Art informel or material painting was an art movement that emerged in the 1960 as artists' response to World War II. Events from the past prompted artists to portray their pain and suffering using pigments as well as "non-artistic" and untraditional means and substances. Individual artists expressed their subconscious with different materials to avoid academic approaches and they mainly related to adolescent's or children's drawings (Dubuffet). The structure of painting managed to transform the artistic expression.
This thesis explores and analyses the works of individual artists from that period (Jean Dubuffet (1901–1985), Jean Fautrier (1898–1964), Antoni Tàpies (1923 – 2012), Alberto Burri (1915–1995), Janez Bernik (1933–2016), Rudolf Kotnik (1931–1996)), presents its historic background and describes my own creative aspirations. The reflexion on material painting will be part of the secondary school curriculum. One of the topics covered in this thesis was always a part of art informel, i.e. existential philosophy that affected artists' creations. Art informel is considered as abstract painting and some artists even reject the subject. However, it is impossible to reject it completely; even if it is not present directly because its symbolism is always hiding within materials. After the war new figural painting emerged from abstract art where the perception of a figure depends on individuals' experience with the figure.
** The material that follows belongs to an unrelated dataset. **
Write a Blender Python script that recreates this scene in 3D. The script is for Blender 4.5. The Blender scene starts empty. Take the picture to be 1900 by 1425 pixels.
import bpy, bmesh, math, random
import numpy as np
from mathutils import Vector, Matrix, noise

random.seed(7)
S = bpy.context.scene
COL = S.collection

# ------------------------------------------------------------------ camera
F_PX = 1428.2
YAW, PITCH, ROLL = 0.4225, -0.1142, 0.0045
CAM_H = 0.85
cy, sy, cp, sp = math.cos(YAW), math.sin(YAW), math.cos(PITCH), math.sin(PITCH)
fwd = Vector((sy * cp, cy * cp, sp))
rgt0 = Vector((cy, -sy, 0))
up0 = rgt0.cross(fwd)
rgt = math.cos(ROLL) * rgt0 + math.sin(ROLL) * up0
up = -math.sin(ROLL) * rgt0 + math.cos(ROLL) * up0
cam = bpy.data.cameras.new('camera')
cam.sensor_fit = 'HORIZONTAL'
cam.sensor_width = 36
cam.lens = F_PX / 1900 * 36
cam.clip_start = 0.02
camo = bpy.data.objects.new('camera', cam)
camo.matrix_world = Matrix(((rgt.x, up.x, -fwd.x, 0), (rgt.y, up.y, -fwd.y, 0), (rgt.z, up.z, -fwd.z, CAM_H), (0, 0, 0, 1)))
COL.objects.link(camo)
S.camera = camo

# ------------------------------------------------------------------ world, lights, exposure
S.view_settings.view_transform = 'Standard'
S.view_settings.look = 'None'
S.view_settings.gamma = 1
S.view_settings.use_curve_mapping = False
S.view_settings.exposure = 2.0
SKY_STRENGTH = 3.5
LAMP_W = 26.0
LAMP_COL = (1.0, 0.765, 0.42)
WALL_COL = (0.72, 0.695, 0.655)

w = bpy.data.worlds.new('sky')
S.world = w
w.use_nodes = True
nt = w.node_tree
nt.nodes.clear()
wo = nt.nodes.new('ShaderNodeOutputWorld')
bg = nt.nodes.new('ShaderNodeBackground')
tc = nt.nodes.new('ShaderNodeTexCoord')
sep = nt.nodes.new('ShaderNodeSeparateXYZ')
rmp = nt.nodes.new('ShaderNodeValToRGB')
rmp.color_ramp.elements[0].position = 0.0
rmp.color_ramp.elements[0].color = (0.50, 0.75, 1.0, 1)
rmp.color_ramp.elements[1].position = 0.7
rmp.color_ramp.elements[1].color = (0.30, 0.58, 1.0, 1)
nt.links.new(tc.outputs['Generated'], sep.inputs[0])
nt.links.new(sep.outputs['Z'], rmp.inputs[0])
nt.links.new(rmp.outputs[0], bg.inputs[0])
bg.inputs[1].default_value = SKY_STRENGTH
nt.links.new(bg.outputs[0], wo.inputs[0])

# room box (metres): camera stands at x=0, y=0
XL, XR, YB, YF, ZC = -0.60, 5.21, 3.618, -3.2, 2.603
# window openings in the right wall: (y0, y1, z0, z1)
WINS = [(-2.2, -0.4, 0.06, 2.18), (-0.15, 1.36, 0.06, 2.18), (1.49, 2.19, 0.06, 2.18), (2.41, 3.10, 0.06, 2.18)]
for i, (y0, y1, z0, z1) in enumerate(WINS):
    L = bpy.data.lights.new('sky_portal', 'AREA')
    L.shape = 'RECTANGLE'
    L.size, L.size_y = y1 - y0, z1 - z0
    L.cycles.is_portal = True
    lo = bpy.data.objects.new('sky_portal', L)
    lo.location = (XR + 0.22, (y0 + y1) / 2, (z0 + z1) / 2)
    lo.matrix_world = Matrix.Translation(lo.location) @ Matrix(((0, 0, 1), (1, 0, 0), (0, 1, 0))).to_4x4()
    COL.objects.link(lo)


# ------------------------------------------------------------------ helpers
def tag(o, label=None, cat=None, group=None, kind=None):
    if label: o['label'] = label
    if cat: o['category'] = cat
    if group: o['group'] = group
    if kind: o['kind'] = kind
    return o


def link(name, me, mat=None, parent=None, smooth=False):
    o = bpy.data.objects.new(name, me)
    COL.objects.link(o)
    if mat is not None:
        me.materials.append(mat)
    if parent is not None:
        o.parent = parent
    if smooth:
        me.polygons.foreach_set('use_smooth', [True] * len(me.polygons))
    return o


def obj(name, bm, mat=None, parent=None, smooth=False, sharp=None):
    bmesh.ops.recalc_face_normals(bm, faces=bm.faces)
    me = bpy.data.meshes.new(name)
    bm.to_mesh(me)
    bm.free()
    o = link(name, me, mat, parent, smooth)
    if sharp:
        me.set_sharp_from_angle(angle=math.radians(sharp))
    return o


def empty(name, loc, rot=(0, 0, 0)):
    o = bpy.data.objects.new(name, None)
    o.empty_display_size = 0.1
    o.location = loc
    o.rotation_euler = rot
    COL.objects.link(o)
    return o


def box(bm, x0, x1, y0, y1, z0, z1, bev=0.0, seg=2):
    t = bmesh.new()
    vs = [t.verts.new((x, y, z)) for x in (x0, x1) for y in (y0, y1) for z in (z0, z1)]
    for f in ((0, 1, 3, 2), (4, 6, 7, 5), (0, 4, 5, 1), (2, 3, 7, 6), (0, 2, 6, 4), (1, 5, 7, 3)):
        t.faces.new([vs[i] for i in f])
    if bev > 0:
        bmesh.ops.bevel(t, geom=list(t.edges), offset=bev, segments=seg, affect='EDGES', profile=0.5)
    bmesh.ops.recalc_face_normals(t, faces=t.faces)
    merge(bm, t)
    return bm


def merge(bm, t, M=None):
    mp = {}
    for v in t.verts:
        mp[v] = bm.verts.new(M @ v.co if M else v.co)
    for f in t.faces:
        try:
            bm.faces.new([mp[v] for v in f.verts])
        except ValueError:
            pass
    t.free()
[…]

As for the practical part, the main motif is a figure, which is completely abstracted in certain places and less in others, and it involves wire and different textiles. In the pedagogical part of the thesis I devised a lesson plan that would introduce modernist painting with untraditional or non-artistic materials to students. By experiencing art informel, students would be able to create a haptic space with various structures and effects of individual materials.